> EXERCISE INSTRUCTIONS: Spot each line in the records below where the word "picture" occurs, then copy it.
#### EXTRACTED INFORMATION ####
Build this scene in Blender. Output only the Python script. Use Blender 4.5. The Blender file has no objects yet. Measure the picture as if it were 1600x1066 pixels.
####
#### EXTRACTED INFORMATION ####
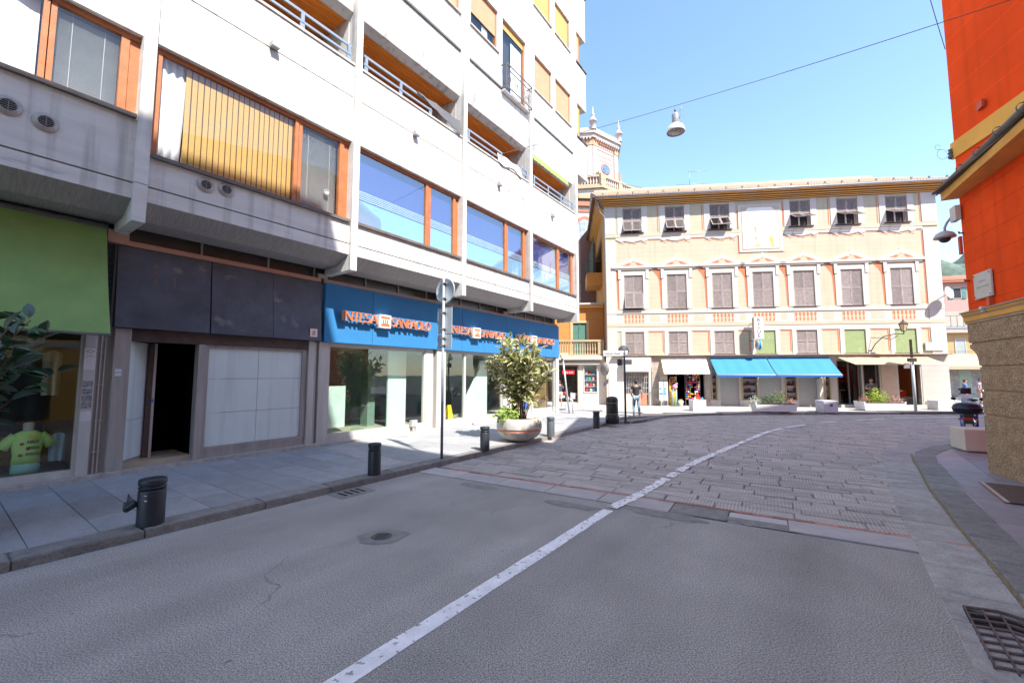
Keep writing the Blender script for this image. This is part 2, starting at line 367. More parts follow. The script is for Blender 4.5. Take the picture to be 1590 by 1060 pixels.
####
#### EXTRACTED INFORMATION ####
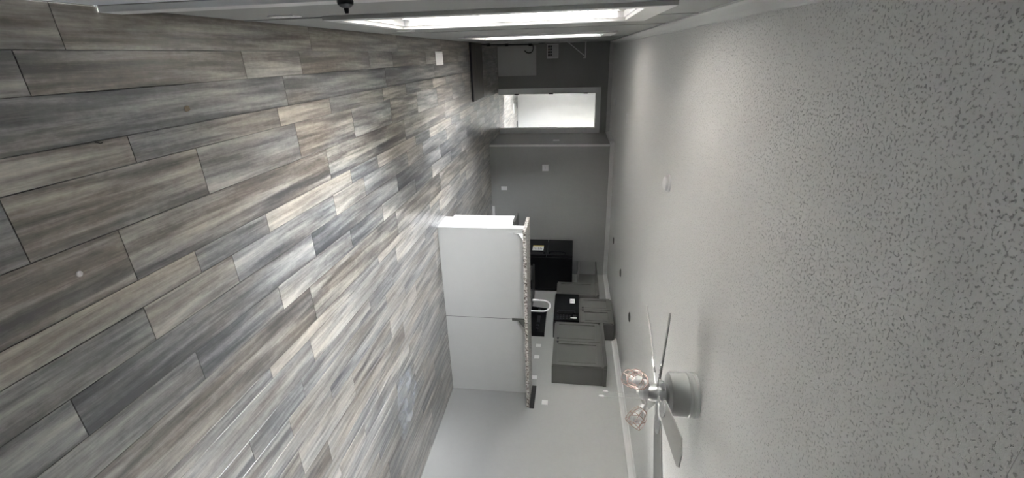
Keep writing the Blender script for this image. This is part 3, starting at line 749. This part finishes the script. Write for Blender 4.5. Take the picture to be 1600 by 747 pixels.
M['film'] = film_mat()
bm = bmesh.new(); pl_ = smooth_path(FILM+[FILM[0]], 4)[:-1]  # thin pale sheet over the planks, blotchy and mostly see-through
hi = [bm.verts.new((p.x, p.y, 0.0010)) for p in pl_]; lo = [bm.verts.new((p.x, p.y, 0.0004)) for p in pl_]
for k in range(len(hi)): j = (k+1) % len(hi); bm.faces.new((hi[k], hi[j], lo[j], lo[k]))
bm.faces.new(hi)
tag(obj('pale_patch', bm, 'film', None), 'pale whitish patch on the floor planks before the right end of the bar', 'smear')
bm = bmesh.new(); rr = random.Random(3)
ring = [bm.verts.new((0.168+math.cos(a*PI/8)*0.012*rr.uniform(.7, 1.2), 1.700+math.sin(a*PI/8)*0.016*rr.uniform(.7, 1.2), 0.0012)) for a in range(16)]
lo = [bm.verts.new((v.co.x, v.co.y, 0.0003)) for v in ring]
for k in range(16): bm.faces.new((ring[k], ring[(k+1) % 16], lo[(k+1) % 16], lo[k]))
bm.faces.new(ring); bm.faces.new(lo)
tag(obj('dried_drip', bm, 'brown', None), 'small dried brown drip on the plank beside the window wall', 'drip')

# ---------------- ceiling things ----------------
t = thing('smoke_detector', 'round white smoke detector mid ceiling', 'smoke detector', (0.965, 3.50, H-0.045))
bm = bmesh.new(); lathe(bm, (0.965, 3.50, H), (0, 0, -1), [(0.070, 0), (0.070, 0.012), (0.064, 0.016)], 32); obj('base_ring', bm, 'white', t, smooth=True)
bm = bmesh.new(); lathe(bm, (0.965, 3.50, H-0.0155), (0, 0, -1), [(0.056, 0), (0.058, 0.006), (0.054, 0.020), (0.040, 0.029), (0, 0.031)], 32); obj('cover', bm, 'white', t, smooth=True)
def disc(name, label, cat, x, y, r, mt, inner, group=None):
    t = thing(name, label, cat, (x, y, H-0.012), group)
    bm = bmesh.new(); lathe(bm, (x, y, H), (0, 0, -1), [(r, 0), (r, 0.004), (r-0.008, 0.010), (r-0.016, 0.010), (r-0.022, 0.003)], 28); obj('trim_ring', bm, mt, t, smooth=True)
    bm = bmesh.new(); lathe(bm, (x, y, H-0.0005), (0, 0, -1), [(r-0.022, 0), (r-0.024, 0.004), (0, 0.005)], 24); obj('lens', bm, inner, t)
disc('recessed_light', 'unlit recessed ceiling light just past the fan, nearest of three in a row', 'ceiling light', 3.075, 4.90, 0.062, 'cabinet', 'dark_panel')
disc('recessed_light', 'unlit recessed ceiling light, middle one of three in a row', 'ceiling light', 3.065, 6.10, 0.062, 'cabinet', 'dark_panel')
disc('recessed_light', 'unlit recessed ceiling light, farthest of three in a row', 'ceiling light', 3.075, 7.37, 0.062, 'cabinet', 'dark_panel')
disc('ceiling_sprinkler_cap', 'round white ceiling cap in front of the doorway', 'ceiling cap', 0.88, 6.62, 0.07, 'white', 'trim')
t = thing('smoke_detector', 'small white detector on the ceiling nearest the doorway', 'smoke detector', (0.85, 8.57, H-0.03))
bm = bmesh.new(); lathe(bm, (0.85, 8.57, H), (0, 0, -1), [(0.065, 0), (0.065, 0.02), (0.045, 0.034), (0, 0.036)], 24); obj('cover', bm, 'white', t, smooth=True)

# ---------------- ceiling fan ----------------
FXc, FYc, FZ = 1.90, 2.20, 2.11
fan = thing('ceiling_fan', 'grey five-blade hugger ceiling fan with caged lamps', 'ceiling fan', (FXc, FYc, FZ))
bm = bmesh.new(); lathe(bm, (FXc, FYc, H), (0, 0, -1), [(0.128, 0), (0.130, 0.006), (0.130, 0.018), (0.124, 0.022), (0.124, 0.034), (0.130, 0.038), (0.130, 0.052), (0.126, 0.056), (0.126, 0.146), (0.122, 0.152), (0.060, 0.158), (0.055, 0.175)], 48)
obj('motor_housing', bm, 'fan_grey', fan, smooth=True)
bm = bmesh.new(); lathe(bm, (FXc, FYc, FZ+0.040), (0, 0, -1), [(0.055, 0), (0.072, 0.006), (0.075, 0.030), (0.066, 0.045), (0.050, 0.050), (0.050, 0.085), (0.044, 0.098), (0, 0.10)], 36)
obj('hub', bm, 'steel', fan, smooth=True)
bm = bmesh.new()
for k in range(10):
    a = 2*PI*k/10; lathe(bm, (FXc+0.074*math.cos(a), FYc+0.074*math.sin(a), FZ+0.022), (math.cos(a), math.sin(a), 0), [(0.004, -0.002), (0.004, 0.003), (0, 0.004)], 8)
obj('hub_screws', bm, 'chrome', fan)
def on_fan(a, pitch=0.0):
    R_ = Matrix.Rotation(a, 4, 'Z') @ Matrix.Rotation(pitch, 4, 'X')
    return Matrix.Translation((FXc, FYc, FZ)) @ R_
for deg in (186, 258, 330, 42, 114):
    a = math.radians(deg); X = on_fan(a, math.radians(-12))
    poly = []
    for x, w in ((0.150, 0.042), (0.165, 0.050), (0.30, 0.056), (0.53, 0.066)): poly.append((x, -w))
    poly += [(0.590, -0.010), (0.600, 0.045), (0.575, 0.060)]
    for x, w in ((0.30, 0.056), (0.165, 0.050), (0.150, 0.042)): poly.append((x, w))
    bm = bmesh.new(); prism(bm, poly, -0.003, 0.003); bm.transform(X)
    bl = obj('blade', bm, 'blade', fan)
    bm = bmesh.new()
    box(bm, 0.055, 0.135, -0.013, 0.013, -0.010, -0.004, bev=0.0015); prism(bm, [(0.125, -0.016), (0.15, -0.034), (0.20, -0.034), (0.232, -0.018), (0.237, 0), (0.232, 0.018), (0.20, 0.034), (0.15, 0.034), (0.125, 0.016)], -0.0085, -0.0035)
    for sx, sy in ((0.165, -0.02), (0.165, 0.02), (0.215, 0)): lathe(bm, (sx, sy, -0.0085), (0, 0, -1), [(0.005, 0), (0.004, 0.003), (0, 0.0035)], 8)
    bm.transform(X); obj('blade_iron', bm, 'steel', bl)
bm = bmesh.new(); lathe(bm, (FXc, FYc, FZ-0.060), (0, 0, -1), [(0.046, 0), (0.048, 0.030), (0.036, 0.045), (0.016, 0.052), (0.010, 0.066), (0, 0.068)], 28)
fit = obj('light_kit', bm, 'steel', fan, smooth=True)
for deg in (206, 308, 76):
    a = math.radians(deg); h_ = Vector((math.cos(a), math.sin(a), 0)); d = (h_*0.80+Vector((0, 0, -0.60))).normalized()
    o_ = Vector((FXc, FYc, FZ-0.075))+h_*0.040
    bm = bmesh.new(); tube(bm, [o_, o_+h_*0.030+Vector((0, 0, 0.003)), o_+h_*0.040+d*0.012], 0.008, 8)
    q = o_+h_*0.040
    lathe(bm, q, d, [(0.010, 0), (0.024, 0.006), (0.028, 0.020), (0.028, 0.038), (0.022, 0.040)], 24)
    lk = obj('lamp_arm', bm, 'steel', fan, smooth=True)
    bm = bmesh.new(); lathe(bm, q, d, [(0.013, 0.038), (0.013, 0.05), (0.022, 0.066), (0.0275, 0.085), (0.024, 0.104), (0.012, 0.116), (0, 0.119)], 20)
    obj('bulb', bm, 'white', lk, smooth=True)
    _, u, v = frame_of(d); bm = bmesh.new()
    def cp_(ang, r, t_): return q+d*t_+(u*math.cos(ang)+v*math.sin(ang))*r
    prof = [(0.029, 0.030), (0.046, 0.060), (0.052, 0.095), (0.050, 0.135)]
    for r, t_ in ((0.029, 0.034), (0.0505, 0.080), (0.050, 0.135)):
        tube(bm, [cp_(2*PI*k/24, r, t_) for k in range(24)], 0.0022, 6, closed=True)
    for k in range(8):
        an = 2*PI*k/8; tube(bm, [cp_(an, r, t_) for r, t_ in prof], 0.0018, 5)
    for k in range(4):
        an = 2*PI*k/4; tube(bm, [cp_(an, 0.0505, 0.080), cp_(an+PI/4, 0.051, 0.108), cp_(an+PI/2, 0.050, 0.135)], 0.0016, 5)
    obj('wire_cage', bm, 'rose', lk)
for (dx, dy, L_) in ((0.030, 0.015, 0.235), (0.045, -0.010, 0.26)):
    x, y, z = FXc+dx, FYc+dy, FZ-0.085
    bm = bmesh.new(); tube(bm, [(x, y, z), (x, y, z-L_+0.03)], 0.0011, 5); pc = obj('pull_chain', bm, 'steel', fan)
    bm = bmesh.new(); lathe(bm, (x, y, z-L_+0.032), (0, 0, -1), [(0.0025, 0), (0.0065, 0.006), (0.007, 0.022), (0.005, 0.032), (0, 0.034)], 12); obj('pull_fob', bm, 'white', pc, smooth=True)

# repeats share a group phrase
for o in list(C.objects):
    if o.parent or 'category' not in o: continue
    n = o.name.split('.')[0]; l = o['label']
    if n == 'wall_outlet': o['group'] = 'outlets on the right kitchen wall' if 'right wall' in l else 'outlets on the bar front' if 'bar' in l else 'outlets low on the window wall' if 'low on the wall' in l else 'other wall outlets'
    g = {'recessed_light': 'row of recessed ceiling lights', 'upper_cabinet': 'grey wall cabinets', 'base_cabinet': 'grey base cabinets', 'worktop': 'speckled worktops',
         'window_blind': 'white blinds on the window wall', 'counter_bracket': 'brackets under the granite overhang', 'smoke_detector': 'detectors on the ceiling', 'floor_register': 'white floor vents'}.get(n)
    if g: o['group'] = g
####
> FINISHED ANSWER:
Build this scene in Blender. Output only the Python script. Use Blender 4.5. The Blender file has no objects yet. Measure the picture as if it were 1600x1066 pixels.
Keep writing the Blender script for this image. This is part 2, starting at line 367. More parts follow. The script is for Blender 4.5. Take the picture to be 1590 by 1060 pixels.
Keep writing the Blender script for this image. This is part 3, starting at line 749. This part finishes the script. Write for Blender 4.5. Take the picture to be 1600 by 747 pixels.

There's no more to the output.